Document Type

Article

Publication Date

2005

Abstract

Joint ventures involving taxable and tax-exempt organizations, referred to in this article as "taxable-tax exempt joint ventures," engender conflict between the doctrinal requirements pertaining to tax exemption and the flexibility afforded joint ventures in Subchapter K.' The nonprofit partner must exercise ultimate governing control over the joint venture so that charitable goals take precedence over profit-seeking goals if the nonprofit's share of income is to remain tax exempt. On the other hand, a for-profit partner is entitled and indeed expected to pursue profit but its lack of control over the joint venture exposes the for-profit partner to greater risk of loss than it would confront in other investments. In essence, a for-profit partner in a taxable-tax exempt partnership must assume the role of a limited partner. The nonprofit partner must act as exclusive general partner. In normal partnerships, a limited partner would demand certain risk avoidance or compensation concessions-special allocations, guaranteed payments, and preferred returns -in recognition of the higher risk arising from its lack of control. Those risk avoidance and compensation methods usually have two primary effects. First, they elevate one partner's return potential over those of another. Second, they indemnify one partner, to a certain extent, at the expense of another.
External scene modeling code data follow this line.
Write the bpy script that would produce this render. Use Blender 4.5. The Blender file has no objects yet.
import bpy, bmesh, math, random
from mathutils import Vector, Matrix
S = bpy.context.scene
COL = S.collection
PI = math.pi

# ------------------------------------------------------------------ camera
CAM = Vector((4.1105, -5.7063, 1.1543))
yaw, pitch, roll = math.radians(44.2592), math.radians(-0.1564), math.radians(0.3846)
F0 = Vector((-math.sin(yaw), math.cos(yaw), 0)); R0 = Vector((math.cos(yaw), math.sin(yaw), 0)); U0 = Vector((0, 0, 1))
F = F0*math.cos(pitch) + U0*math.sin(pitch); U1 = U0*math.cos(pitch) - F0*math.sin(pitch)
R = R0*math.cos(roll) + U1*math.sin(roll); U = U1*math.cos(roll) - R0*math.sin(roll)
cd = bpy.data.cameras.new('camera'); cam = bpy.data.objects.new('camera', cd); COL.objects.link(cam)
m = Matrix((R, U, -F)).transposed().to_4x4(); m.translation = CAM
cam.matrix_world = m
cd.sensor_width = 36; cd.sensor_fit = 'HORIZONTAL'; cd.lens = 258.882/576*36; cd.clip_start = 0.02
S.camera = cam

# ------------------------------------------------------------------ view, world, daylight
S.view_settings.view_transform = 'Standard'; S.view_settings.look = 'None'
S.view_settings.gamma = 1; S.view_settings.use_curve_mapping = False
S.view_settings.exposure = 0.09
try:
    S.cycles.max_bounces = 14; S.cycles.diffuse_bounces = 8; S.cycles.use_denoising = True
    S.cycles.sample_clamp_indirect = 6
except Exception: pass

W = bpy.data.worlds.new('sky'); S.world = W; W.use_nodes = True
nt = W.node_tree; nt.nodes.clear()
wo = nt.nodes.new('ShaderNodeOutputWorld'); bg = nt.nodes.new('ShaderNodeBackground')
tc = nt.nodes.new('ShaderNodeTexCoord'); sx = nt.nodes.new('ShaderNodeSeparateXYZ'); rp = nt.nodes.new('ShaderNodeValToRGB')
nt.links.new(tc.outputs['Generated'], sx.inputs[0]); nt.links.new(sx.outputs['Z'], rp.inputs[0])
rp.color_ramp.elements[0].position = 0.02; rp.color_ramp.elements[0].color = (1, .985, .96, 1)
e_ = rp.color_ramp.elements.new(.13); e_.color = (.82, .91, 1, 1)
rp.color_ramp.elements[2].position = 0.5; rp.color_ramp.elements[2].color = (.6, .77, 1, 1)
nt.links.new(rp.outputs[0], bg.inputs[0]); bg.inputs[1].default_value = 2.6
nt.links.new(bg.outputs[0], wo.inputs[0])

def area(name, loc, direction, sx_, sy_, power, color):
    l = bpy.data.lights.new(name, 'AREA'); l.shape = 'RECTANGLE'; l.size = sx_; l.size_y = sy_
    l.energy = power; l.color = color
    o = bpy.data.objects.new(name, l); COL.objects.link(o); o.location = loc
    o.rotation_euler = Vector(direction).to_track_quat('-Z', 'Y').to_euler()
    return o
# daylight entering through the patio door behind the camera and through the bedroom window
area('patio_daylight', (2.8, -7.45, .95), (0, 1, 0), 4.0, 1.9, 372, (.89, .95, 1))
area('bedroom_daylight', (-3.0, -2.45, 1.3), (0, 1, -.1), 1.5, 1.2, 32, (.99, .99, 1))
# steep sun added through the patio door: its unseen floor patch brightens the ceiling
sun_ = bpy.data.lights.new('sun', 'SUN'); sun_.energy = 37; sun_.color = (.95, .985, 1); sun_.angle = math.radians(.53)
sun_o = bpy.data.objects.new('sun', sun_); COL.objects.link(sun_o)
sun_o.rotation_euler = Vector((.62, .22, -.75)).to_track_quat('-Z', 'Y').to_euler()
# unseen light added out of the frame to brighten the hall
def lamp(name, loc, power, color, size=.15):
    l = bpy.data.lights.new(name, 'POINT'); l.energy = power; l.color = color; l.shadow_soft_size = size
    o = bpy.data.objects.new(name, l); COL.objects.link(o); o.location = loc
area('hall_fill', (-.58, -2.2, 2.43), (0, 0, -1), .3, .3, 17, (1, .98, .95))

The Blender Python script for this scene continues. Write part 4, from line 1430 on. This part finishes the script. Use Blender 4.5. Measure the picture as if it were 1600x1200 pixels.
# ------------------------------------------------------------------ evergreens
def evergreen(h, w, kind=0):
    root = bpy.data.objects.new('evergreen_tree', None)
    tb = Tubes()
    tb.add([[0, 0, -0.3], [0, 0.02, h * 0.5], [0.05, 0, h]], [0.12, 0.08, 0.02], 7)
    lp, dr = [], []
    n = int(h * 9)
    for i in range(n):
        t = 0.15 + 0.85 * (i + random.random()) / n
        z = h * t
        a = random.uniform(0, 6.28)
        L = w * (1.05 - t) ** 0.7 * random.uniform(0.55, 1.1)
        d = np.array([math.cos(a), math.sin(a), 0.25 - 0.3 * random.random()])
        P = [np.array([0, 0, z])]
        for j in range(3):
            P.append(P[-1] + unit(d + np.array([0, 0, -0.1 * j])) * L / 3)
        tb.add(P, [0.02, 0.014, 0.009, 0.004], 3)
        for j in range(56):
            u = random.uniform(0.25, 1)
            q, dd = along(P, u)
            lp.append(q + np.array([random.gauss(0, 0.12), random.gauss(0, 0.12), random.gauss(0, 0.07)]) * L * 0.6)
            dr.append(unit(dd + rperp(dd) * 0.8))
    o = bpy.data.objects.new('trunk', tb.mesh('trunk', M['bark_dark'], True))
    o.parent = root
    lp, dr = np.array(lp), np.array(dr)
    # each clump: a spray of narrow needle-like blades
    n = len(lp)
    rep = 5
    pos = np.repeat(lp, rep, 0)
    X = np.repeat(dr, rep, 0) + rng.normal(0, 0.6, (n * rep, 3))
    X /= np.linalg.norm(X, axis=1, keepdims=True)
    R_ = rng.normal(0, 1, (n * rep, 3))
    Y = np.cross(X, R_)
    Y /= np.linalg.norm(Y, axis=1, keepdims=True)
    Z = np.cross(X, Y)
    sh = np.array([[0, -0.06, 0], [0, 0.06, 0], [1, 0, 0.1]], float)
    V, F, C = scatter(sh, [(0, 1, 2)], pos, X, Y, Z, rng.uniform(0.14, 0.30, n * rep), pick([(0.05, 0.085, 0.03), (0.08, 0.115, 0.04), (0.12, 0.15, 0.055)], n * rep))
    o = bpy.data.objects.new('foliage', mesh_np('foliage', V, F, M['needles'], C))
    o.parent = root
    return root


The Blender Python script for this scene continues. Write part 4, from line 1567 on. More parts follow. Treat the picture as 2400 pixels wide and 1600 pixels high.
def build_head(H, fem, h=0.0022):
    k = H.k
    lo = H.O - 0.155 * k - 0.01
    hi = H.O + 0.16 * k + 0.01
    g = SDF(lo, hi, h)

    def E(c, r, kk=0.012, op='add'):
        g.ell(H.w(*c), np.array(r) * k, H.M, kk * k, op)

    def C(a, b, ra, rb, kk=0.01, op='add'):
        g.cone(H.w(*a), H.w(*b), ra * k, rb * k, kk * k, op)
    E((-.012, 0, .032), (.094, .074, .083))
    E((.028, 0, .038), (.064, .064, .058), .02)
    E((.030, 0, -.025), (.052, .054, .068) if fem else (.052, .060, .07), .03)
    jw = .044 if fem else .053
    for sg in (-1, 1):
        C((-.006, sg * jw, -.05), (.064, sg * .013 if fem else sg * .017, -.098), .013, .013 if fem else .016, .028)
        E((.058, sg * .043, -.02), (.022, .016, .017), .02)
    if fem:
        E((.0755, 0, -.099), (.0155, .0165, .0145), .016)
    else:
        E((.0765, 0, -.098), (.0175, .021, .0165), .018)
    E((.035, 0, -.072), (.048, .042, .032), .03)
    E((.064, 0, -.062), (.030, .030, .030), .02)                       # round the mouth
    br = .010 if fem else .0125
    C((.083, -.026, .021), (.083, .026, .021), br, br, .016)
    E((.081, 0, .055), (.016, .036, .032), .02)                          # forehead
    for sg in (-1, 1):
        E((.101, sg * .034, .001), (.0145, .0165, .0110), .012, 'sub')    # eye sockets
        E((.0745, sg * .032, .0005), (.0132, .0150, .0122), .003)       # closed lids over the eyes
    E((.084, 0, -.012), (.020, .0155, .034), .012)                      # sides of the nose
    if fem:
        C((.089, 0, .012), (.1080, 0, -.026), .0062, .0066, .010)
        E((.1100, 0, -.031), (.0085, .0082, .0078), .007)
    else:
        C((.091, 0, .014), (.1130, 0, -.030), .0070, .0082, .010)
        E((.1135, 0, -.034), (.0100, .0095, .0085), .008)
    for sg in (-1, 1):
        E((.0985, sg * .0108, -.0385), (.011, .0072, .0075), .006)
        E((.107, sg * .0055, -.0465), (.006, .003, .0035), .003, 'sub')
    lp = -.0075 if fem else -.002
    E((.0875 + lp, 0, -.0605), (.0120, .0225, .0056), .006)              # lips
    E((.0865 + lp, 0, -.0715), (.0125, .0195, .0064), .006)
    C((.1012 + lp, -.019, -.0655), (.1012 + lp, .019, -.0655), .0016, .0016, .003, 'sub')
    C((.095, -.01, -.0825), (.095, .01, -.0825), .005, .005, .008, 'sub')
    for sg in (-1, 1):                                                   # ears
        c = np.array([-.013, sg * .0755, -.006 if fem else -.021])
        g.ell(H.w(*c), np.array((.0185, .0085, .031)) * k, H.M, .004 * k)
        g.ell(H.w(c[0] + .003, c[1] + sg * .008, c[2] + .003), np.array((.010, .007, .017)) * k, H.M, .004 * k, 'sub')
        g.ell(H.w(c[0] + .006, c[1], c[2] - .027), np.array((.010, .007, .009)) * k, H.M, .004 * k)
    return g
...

These effects seem inherently inconsistent with the control mandate, and yet it is unreasonable to think that for-profit partners will participate in taxable-tax exempt joint ventures without insisting on risk avoidance and compensation. This article analyzes the degree to which a taxable-tax exempt partnership or limited liability company can make use of risk avoidance and compensation methods available in Subchapter K without running afoul of doctrinal requirements for tax exemption. The article concludes that the policies underlying tax exemption should prevail over the policies embodied in Subchapter K, but that the Subchapter K policies should nevertheless apply to the extent they are not inconsistent with tax exemption.